Usamos a exaustão a recusa em participar do debate e apresentamos um consistente programa de ações. A eleição teve cerca de 700 votantes, e, ganhamos por nove votos, com Almir a nosso lado.
Nos anos 90, Almir seria por mais duas vezes diretor daquela instituição.
Quando fiz 40 anos recebi dele e de Orli, sua mulher, um livro com a seguinte dedicatória: “Para quem não usa a cabeça apenas para usar chapéu”.
Almir e Valmir França foi quem ao lado de meus familiares, estimulou não somente meu gosto pela leitura, mas acima disso um senso crítico e um olhar mais reflexivo. Foi e é para mim, uma espécie de guru intelectual.
Agora mesmo acabo de ler o livro O Código da Vida, de Saulo Ramos e emprestado por Almir. Depois de degustar aquele fantástico relato de um dos maiores advogado de direito constitucional do Brasil, ex Procurador Geral da República e ex Ministro da Justiça, pedi permissão a Almir para emprestá-lo à minha filha Mayara, que é advogada.
Intelectual brilhante, dono de um senso de humor corrosivo, Almir inspirou uma imensa plêiade de alunos e seguidores, quer seja, como professor, diretor de instituição de ensino, assim como na política partidária. Nunca se rendeu à idiotia, tampouco à hipocrisia. Criticou ora de forma caustica, ora de forma sarcástica aqueles que insistiam em se agarrar ao poder, assim como criticou aqueles que inebriados pelo poder, esqueciam de sua transitoriedade.

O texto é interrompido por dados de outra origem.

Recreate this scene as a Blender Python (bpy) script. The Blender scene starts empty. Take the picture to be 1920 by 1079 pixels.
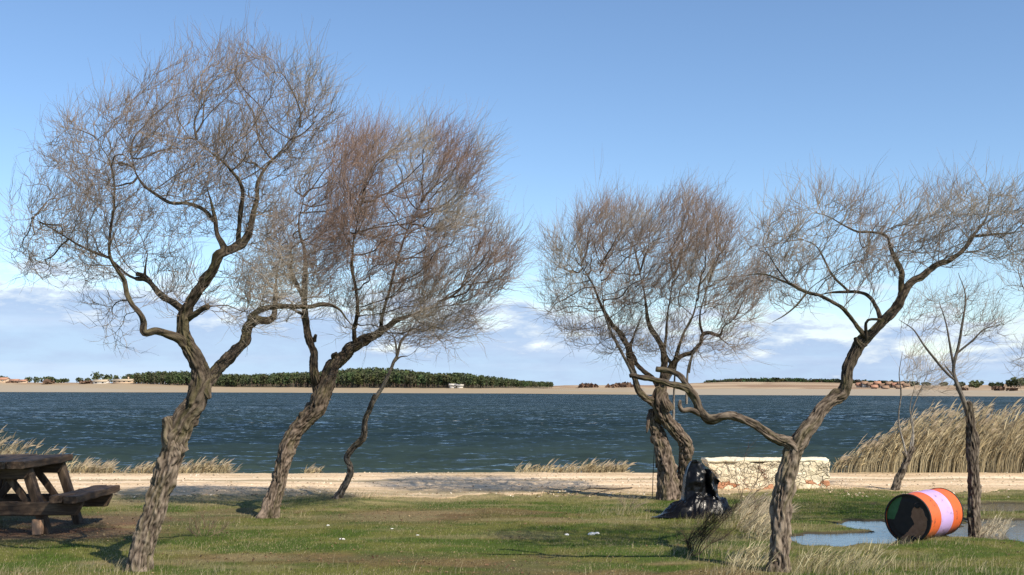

Preferiu ir pra casa, abandonou a política partidária e se aposentou da carreira educacional. Vive em meio aos livros, isso quando não está em Curitiba, visitando os filhos Júnior e Ângela, que moram lá e, logicamente, as livrarias, principalmente, a FNAC, que fica próxima ao apartamento de um dos filhos e a Livraria do Chaim, nosso indefectível amigo comum.
Vida longa meu amigo, há muita gente que te admira e lamenta a tua precoce retirada da cena educacional e política. Eu também lamento, mas tenho a felicidade de privar de seu convívio e, conseqüentemente, de sua sabedoria.